Merging architecture with the landscape
Japanese innovator Junya Ishigami has again produced a rethink in architecture, this time with the Zaishui Art Museum. As probably the longest museum in the world, its dimensions are oriented on the surrounding natural landscape.
Establishing an equal relationship between the “diminutive beast that is architecture” and China’s monumental landscape is a daunting challenge. This was the message from Japanese architect Junya Ishigami that accompanied the launch of the Zaishui Art Museum. “In China, buildings standing in isolation have something solitary about them. It is as if they have been cast into an infinite terrain.” Consequently, rather than designing an imposing structure that sets itself apart from nature, his studio envisaged the museum project as an uncompromising coexistence with the landscape. Being more closely intertwined with the lake and its shores than any other building typology, the elongated structure pushes the boundaries of our imagination.
The key is to view the architecture as a ‘gentle giant’ and search for a totally new relationship between natural and man-made.
Junya Ishigami + Associates, architecture studio
Meandering across the water, every now and then the museum seems to blend with its surroundings. Ishigami explains: “Key to addressing the problem of the landscape in China is to view the architecture as a ‘gentle giant’ of an environment, and search for a totally new relationship between natural and man-made.”
A new connection between nature and humans
The museum is the start of a new development area in Rizhao, a city with a population of millions to the east of China, in Shandong Province. It has been built on an artificial lake and provides exhibition space, a visitor centre and a shopping centre all in one. As a cultural meeting place and with the necessary infrastructure for the new neighbourhood, it enables residents to mingle and get to know each other.
This new building opened in 2024 with space totalling 20,000 square metres. It is supported by 300 columns that are fixed in the water at a depth of two metres. The sidewalls are glazed along the entire length and create a feeling of lightness and transparency inside and out. When the weather warms up, they can be opened to merge interior and exterior, whilst also providing natural ventilation.
Openings along the bottom edge of the glazing allow water to flow inside where the base curves inward to form artificial inlets. Instead of setting itself apart from nature, the architecture establishes a new connection between humans and the landscape.
In other words, the landscape actually crosses the threshold into the museum itself, while creating an amiable bond with the surrounding nature. “Achieving this integration is the central aim of the design,” the architects explain.
Walking across the water
The Zaishui Art Museum invites visitors to walk along a pathway that mirrors nature in its range of different experiences. With continuous flooring throughout and passing through exhibition space, this pathway sometimes narrows and also becomes surrounded by water in certain places. At one point, the ceiling rises up and lets daylight flood inside. And in another place, the ceiling is so low that it shows reflections from the water.

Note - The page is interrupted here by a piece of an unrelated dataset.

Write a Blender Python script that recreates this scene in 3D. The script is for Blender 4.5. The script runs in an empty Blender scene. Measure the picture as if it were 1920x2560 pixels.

A long architectural form, matching the scale of the expansive landscape, extends across the lake like a streak of wind.
Junya Ishigami + Associates, architecture studio
Using all these design tools, Junya Ishigami turns the building into an immersive experience familiar from nature. There is no shortcut to access individual areas of the building more quickly. You have to walk along the entire length, at the same speed as if you were walking along the shores of the lake.
In response to his initial question “How can the environment and architecture be treated equally in a Chinese context?”, the architect has created a structure that is on an equal footing with the dimensions of nature: “A long architectural form, matching the scale of the expansive landscape, extends across the lake like a streak of wind.”
Master of the void
It is not the first time that Ishigami has pushed the boundaries of architecture in his designs. With his plaza for the Kanagawa Institute of Technology just outside Tokyo, the 51-year-old “master of the void” literally turned a public space upside down. He is regarded as a trailblazer in the world of architecture and has already received numerous prizes. These include the Golden Lion for the Japanese pavilion at the 2008 Venice Biennale of Architecture.
And now he has presumably designed the longest museum in the world: the Zaishui Art Museum stretches across the entire length of the lake. However, Ishigami’s objective here differed from the familiar approach of “faster, higher, further” frequently adopted for sky- and landscrapers. Instead, the architecture provides a natural experience on equal terms and a place where people can escape from the hustle and bustle of our modern world.